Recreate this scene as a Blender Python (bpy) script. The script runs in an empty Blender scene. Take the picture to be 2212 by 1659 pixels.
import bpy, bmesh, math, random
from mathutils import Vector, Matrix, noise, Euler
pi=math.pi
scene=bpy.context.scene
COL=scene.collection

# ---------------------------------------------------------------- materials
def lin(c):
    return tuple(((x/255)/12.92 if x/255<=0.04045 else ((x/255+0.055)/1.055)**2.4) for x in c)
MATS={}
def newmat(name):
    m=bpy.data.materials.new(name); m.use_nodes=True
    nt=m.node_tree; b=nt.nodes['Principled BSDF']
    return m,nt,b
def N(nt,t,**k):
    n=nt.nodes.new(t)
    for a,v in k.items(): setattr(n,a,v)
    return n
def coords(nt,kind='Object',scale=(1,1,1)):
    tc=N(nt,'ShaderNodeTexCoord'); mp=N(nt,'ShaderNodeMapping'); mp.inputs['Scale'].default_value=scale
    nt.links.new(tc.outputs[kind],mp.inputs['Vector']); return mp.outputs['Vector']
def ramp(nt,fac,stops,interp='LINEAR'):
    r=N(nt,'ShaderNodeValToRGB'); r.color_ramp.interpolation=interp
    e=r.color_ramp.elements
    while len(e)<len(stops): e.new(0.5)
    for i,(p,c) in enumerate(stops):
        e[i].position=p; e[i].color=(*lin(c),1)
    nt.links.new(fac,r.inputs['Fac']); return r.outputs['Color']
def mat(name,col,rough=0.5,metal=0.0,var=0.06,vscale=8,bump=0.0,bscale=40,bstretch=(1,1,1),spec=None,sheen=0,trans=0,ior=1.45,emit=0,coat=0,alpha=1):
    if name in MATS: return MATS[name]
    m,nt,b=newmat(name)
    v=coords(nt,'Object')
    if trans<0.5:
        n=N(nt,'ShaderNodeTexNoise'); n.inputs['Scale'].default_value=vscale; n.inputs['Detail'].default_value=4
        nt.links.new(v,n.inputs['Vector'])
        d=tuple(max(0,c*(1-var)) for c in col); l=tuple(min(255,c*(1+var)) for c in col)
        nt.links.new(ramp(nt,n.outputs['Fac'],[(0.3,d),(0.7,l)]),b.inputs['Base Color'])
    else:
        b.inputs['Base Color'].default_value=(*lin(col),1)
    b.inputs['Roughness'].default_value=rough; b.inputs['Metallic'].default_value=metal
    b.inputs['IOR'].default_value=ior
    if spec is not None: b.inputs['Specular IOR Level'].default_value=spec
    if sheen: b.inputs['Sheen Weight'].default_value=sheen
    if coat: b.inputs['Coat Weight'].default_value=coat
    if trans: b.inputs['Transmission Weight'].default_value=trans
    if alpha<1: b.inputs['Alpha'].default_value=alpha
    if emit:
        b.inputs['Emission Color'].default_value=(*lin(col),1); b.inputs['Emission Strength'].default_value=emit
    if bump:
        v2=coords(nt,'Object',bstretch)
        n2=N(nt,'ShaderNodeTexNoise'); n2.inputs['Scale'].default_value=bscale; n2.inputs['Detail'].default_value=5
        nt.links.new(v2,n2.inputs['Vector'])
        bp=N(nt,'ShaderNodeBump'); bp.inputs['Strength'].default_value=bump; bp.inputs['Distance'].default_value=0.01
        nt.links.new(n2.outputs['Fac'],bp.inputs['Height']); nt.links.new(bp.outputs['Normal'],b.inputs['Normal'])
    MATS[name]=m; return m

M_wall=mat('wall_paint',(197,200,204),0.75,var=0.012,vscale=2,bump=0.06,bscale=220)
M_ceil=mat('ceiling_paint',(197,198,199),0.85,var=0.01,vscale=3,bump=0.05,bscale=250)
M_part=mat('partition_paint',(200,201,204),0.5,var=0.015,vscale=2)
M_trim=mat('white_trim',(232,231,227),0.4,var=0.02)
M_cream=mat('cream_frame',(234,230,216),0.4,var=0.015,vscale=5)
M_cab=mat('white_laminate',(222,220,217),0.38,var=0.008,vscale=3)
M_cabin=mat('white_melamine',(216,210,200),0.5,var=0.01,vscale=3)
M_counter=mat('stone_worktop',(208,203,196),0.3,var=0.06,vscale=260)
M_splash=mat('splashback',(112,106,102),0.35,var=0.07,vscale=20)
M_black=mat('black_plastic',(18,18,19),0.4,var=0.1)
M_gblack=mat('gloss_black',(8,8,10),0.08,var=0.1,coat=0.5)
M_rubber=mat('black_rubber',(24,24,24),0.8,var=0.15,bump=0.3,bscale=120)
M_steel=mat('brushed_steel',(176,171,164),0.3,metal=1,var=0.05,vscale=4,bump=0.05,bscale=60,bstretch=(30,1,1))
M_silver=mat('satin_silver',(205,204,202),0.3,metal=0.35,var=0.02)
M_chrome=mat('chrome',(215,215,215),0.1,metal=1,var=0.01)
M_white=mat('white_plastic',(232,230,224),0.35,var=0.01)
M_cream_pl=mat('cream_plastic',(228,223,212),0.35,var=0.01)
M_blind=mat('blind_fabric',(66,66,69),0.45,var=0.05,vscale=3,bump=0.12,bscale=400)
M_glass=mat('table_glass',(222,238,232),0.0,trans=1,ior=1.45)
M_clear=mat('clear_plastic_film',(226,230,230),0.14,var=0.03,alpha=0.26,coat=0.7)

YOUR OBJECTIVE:
The lines from the top of the data above down to the line containing "COL=scene.collection" are to be copied exactly; no other line should appear.

RESPONSE TO THE EXERCISE:
Recreate this scene as a Blender Python (bpy) script. The script runs in an empty Blender scene. Take the picture to be 2212 by 1659 pixels.
import bpy, bmesh, math, random
from mathutils import Vector, Matrix, noise, Euler
pi=math.pi
scene=bpy.context.scene
COL=scene.collection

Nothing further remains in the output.